Alton Square Mall, Wadlow Town Center and Downtown redevelopment all on city’s plate
By ALAN J. ORTBALS
Work continues on the restructuring of the Alton Square Mall. The shopping center, which was originally developed in 1979, was acquired by Hull Property Group, a Georgia-based retail real estate company, in 2015. Hull specializes in renovating and revitalizing declining regional malls and began work on the Alton mall last year.
As has been the case with many regional malls, the Alton shopping center lost some of its anchor tenants and suffered from a 58 percent vacancy rate. Originally built at 773,000 square feet on 61 acres, Hull is downsizing and creating more strip center space. Demolition of the 180,000-square-foot Macy’s store space has been completed and a new entrance created. All second-floor tenants are being relocated to the first floor and the opening between the floors closed, entirely separating the first floor from the second. The second-floor space will be opened up to Alby St. creating ground-level strip center space available for new tenants.
The city created a TIF district to support the project in addition to an enterprise zone and a special business district that generates an additional 1-cent sales tax to assist in the redevelopment effort.
Down Homer Adams Parkway, the city owns 38 acres in front of the new Amtrak station and multimodal facility. The city is seeking developers for a destination or experiential retail project. No economic development incentive districts currently exist on the site, which is called Wadlow Town Center, but Greg Caffey, the city’s director of development and housing, said those could be created based on the type of development proposed.

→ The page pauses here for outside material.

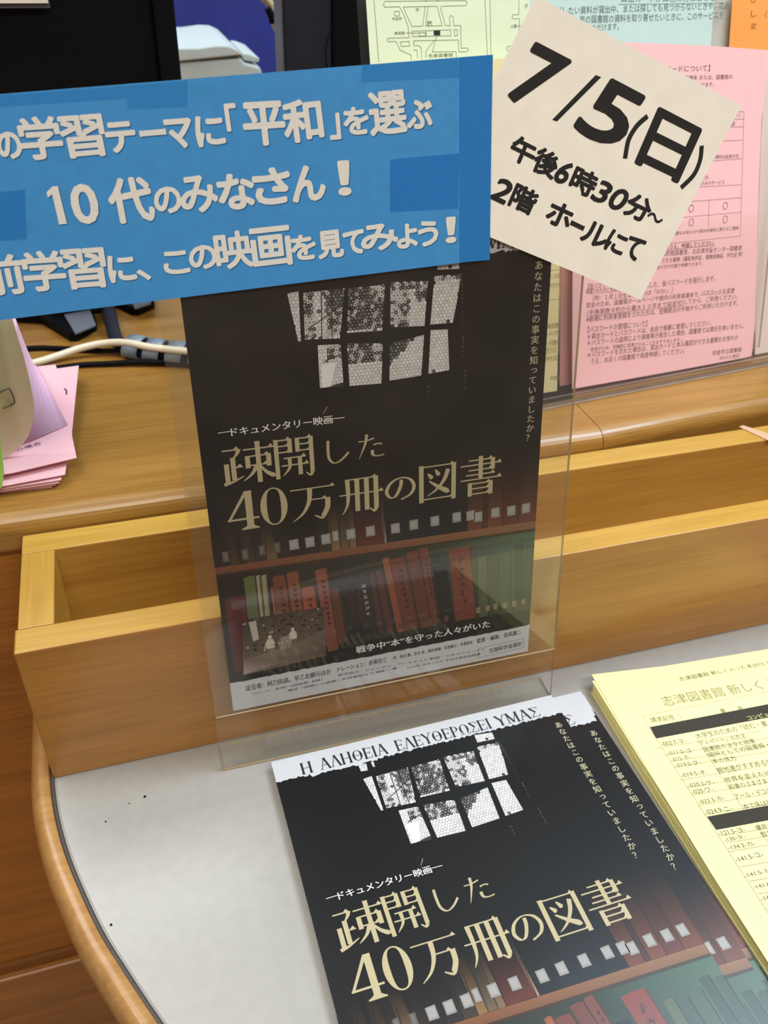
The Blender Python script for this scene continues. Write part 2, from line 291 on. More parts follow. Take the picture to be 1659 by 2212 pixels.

Downtown, big things are brewing as local attorney and philanthropist, John Simmons, has purchased several vacant buildings including the Grand Theater, Stratford Hotel and YMCA. Caffey said Simmons is currently working on a development plan to reutilize the three historic properties.
“There is a lot of public optimism about the local economy here,” Caffey said. “Our retail numbers are still very strong. Several of our big box retailers and national retail chains are among regional and national sales leaders. And, we’re starting to see an influx of investment from outside the area which is always a positive sign and that’s very encouraging.”